Thursday, April 12, 2012

The Pitons

Winding down for two days in the marina and visiting Castries, the capital, by bus it was time to see the southern part of St Lucia. We cleared the boat out in Rodney Bay, and told them that we might be staying two nights in the Pitons area. Customs lady gave our clearance, but Immigration refrained from stamping our passports. I don’t know what that means, but we cannot go to Soufriere Bay just for that. It is the Easter holidays anyway, everywhere would be closed.

On Friday, April the 6th, at 7:00 am we left the marina. The channel coming into the marina is rumored to be a bit tricky, so we followed the line shown in the GPS. According to the sailing guide, the usual route going south would pass from the inside of a small rock called Barrel of Beef, close to the southern tip of Rodney Bay. I never think it a good idea, since the rock was quite close to the land and the depth was around sixteen feet, with a fast current going around. I was a bit excited, but not hysterical, so Al did not change the route. Thankfully we passed the rock without an incident; but we kept a look out for the fish traps, and spotting a few, made some slaloms. After a while, I realized that in the excitement, I had not taken our fenders in, and lost one of the ball-shaped ones on the way. We both felt awful; Al blamed himself for not reminding me as the skipper, I blamed myself; but nothing can be done at this point. At least I saw it before we lost all of them.

Coming down the lee of St Lucia was a thrill, because tide was with us, and the accelerated wind came down from the valleys at many points. We got the sails up, and flew down the 18 miles in about three hours.

The sailing guide warns about some criminal activity close to the town of Soufriere, so we chose Malgretout, where Harmony Beach Hotel/Restaurant is advertised to have moorings, while offering many services to the visiting yachts. We had called earlier, and reserved a mooring.

When we spotted the Petit Piton Mountain, we thought that Harmony was located at its south side, so we headed towards the bay between it and the other mountain, Gros Piton, jutting out. While getting closer to shore Al called Harmony and asked where to come. They described their building as having a blue roof, along with some homes at the back. We looked, but could not see anything like that, except a luxurious looking resort at a grand beach at the north corner of the bay, and some other none-descript buildings. Then we saw a boat-boy, and asked if it was Harmony. It turned out to be Jalousie Beach, and the nice guy directed us towards the Soufriere Bay. Apparently Malgretout is another indentation along the big Soufriere Bay, very close to the south end, marked by Petit Piton.

When we came to the right bay, we found Edgar from Harmony waiting to help us to get the mooring ball. The shore looked very rugged and green; the town is not in visual distance, only the numerous yachts stationed along the northern coast of the bay, which is the Bat Cave, could be seen from our vantage point. I was a bit surprised to see all the yachts at that end, and none at the Harmony corner.
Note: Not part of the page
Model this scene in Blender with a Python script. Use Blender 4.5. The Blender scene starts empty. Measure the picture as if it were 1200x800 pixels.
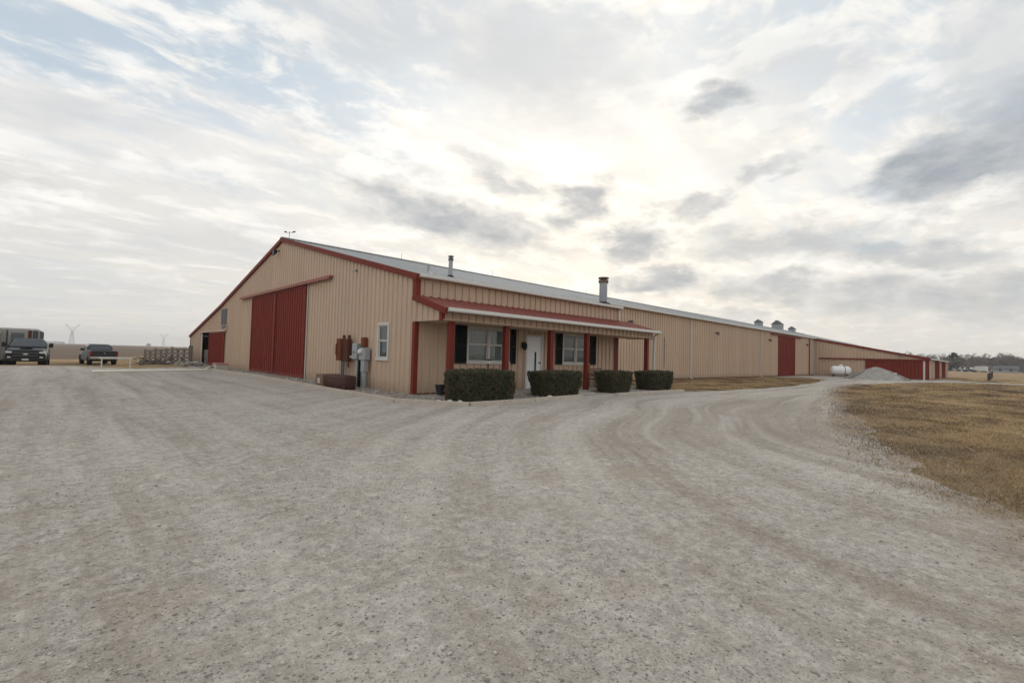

We were the only ones for some time, then a party boat came along, with a lot of people and loud music. The boat came very close to the beach, anchored and took a line to a tree to secure it. The sea was swelling, and hitting the beach with a vengeance. It seems that going to shore for the night could be risky, since there was no dinghy dock, beaching the dinghy in the dark is out of the question. We asked Harmony, and learned that we would have to take a water taxi to town and a taxi on land back, to get to them. A bit complicated.

Al is a little weary of leaving the boat alone, since I offended a boat-boy by asking how much he would charge to take us to shore. He did not give a price, asking how much I was willing to give. After back and forth several times, I gave up. He then grunted that we had lied to him earlier while coming in, and told him that we were going south. Since we thought we were going to the other bay, we had waved him away when he had approached us earlier. Oh well, do we have to justify our movements to the boat-boys? It seems that we are obligated to use their services, whether we needed them or not.

I was thinking of staying here two nights, and visiting the volcano, Soufriere Mountain, where some hot springs were located. One of them is mentioned in the guide, as having been built by Louis the 16th. I wonder if he used it himself. However, it does not look likely that we will stay here more than one night. Maybe next time.

To tell the truth, I am not much impressed by this bay. First of all there is a constant smell of sewer in the general area, as well as some debris and foaming on the sea. Unfortunately the water was not at all inviting. Even its colour is an unlikely green, which made Al speculate that the raw sewers of the town is coming to the bay, but turning around and around, without going anywhere because of the strong currents forcing them back in. We followed the foams going in circles for hours and that was exactly what seemed to happen. I hope not, but we could not swim there.

Theory proven; we threw two aluminum cans and some fruit peels at night, and watched them go around in circles close to the boat. I was afraid that we would find them in the morning, but they must have sunk after a while.

St Lucia was a disappointment. We are off to St Vincent and the Grenadines tomorrow.